National Grid announced yesterday that the forecast margins for the coming days are looking much healthier, but Paul Verrill, director of EnAppSys warns: “This doesn’t seem to be a one-off.”

“These shortage events look increasingly common in the market and should be expected to continue throughout the winter,” he remarks.

Verrill points to the Severn and Sutton Bridge combined-cycle gas turbine plants which were placed into a “dormant state” in August after their operator, Calon Energy, went into administration.

He notes that the Severn plant is relatively new, having been commissioned just a decade ago in 2010, indicating  “the market is struggling to retain power stations that would normally be expected to be earning sufficient margins to operate sustainably in the market.

“The loss of Calon in such a manner – during a period when the market is seeing these tight margins – raises the question of whether the capacity mechanism has sufficiently ensured that plants will be able to make up the ‘missing money’ that results from plants having to meet the proportion of demand that is not met by renewables and other subsidised generation, whilst stepping aside during periods when renewable output levels are strong.”

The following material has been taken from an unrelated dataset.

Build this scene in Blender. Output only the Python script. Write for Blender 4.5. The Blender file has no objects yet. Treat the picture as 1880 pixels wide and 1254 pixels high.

He continues: “The market left to its own devices might see periods of very high prices and potential loss of supplies as plants close where economic returns cease to be viable and as these losses of supply would help drive prices up to the point of economic viability, but for consumers of electricity this would not be ideal.”

Verrill says one issue with the Capacity Market is that the main auctions are buying four year in advance: “This requires the market to forecast what the ‘missing money’ will be four years ahead and then compete with other participants for a limited procured level of capacity.”

He says: “So far there have been no consequences of these events, but if this mechanism cannot replace large assets that drop out of the market on an unplanned basis and if there is very little comfort in the available margins then there may be scenarios where the current format of the Capacity Market may deliver great value for money but not sufficiently robust generation margins to cover all eventualities.”

Stewart, by contrast, does not see the latest warning as a sign of a deeper problem: “I don’t think it’s an issue of a structural lack of capacity. There are always going to be times when the system is tight and it generally happens during those pre-winter months when plants are offline for maintenance even though demand tends to be lower.

“There’s no danger of the lights going out. The market worked the way it’s supposed to work to plug that gap and it will do the next time and no doubt the time after that.”

As with the last one he witnessed, Stewart believes the shortfall was the result of a “freak coincidence of occurrences”, adding: “If those coal plants had been closed, you can guarantee the market would have found it elsewhere, albeit at a higher price if you brought all of those bits of short-term generation into the mix.

“I think the underlying point is that the market behaved the way that it should and it did what it needed to do to balance supply and demand.”

Nevertheless, he concedes: “I think there is some work to do technically around the integration of huge wind power generation onto the UK system. We certainly need to look further into the question of storage of power and how that can be commercialised over the long term.”

Just as with the actual blackout in August last year, the events of this week have once again highlighted the growing importance of flexibility to the smooth operation of the energy system and the valuable contribution that consumers could make on the demand side.

Ovo Energy said the “supply crunch” elicited the “biggest ever mobilisation of UK customers” to support the power grid as part of its fledgling vehicle-to-grid (V2G) programme. If fitted with the technology, the supplier said even the UK’s current electric vehicle fleet of just 164,000 could have provided up to 200MW of flexibility – more than a quarter of the largest deficit forecast for Wednesday.